I remember being in second grade and asked the question of what I wanted to be when I grew up. My answer? A lawyer. So here I was drawing, at seven years old, a picture of me dressed in business attire and my mouth wide open. Slightly above my mouth was a “talking bubble” with dark lines up and down that emphasized tone, quality, and aggression.
I had dreams of being a lawyer since I was four, until I hit the age of practicality and realistically affording law school. Not to mention, as I got older I realized the patience, diligence, and audacity it took to be a lawyer. I definitely did not fit that “role.”
For in-state residents at public law schools, students are paying 267 percent more than in 1990, according to information by John Sebert, consultant on legal education to the American Bar Association. For nonresidents, public law school costs have soared by 197 percent. Private tuition since 1990 has risen by 130 percent. Tuition in 2004 at public law schools for in-state residents averaged $11,860 and $21,905 for nonresidents, and at private schools, tuition was $26,952.

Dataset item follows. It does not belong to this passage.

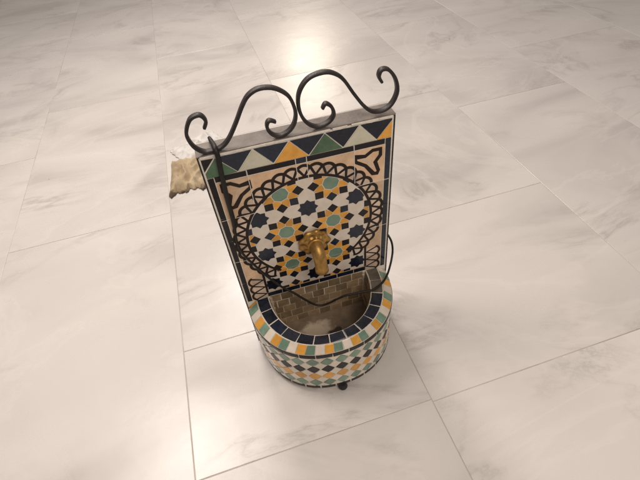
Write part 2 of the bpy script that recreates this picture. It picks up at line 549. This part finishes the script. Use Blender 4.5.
    # triangle frieze
    z0, z1 = .6362, .6790
    ap = [-.1690 + .0735 * k for k in range(6)]
    cols = [DG, SG, OC, DG, SG, OC]
    lim = [(-.1945, z0 - .001), (.1945, z0 - .001), (.1945, z1 + .001), (-.1945, z1 + .001)]
    for k in range(6):
        x = ap[k]
        tri = [(x - .0352, z0), (x + .0352, z0), (x, z1 - .001)]
        q = clip_convex(tri, lim)
        if q: tile(bm, jit(q, .0006), pm, .0003, .0017, cols[k], .0004)
    for k in range(7):
        x = -.1690 + .0735 * (k - .5)
        tri = [(x, z0 + .002), (x + .0345, z1), (x - .0345, z1)]
        q = clip_convex(tri, lim)
        if q: tile(bm, jit(q, .0006), pm, .0003, .0018, NV if k else BK, .0004)
    # ragged mortar squeezed out under the top bar
    x = -.196
    while x < .194:
        w_ = random.uniform(.012, .05)
        x1 = min(x + w_, .196)
        q = [(x, .6825 + random.uniform(-.0012, .0012)), ((x + x1) / 2, .6815 + random.uniform(-.0018, .001)), (x1, .6825 + random.uniform(-.0012, .0012)), (x1, .6868), (x, .6868)]
        tile(bm, q, pm, .0003, random.uniform(.0018, .0030), GR, .0005)
        x = x1 + (random.uniform(0, .010) if random.random() < .35 else 0)
    return obj('tiled_panel', bm, face_mats, FT)
build_face()

# --- basin: D shaped shell; profile points carry (half width, depth, z)
EX = 2 / 2.2
def dcurve(a, hw, D):
    c, s = math.cos(a), math.sin(a)
    return (hw * math.copysign(abs(c) ** EX, c), -D * abs(s) ** EX)
# arc-length table along the middle of the wall: s in 0..1 from left to right
NT = 600
_tab = [dcurve(PI - PI * k / NT, .19, .195) for k in range(NT + 1)]
_len = [0.0]
for a, b in zip(_tab[:-1], _tab[1:]): _len.append(_len[-1] + math.hypot(b[0] - a[0], b[1] - a[1]))
LTOT = _len[-1]
def ang(s):
    t = min(max(s, 0), 1) * LTOT
    lo, hi = 0, NT
    while hi - lo > 1:
        m = (lo + hi) // 2
        if _len[m] <= t: lo = m
        else: hi = m
    f = (t - _len[lo]) / max(1e-9, _len[hi] - _len[lo])
    return PI - PI * (lo + f) / NT

def surf(P0, P1):
    """map (s, v, h) on the band between two profile points; h along the normal"""
    def base(s, v):
        a = ang(s)
        hw = P0[0] + (P1[0] - P0[0]) * v; D = P0[1] + (P1[1] - P0[1]) * v; z = P0[2] + (P1[2] - P0[2]) * v
        x, y = dcurve(a, hw, D)
        return Vector((x, y, z))
    def mp(s, v, h):
        e = .004
        s_ = min(max(s, e), 1 - e)
        ds = base(s_ + e, v) - base(s_ - e, v)
        dv = base(s_, v + .05) - base(s_, v - .05)
        n = ds.cross(dv).normalized()
        p = base(s, v)
        q = p + n * h
        q.y = min(q.y, -.0022)
        return q
    return mp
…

I have a few friends who have changed their majors at least three times since they began college simply because they will not make enough money in whatever profession they would pursue after graduating. They often tell me the amount of money they took out in loans for three years nearly triples the amount they would make in their first years after college. There is no way they could afford to pay for the education in order to have the profession. I also have friends who changed their majors because what they wanted to be is feasibly impractical. Even with loans, scholarships, grants, and the money they save personally, graduate school and becoming an astronaut or doctor will forever remain a dream.
We were taught to dream big, shoot for the stars, or that we could be whatever we want, as long as we put our mind to it. Whoever decided that these thought provoking, awe inspiring ideas would be the “words of wisdom” to pass along through our years of education got it all wrong. Nowadays, the words of wisdom should be, “shoot for what you can afford,” or, “you can be whatever you want, just as long as you make a lot of money doing it.”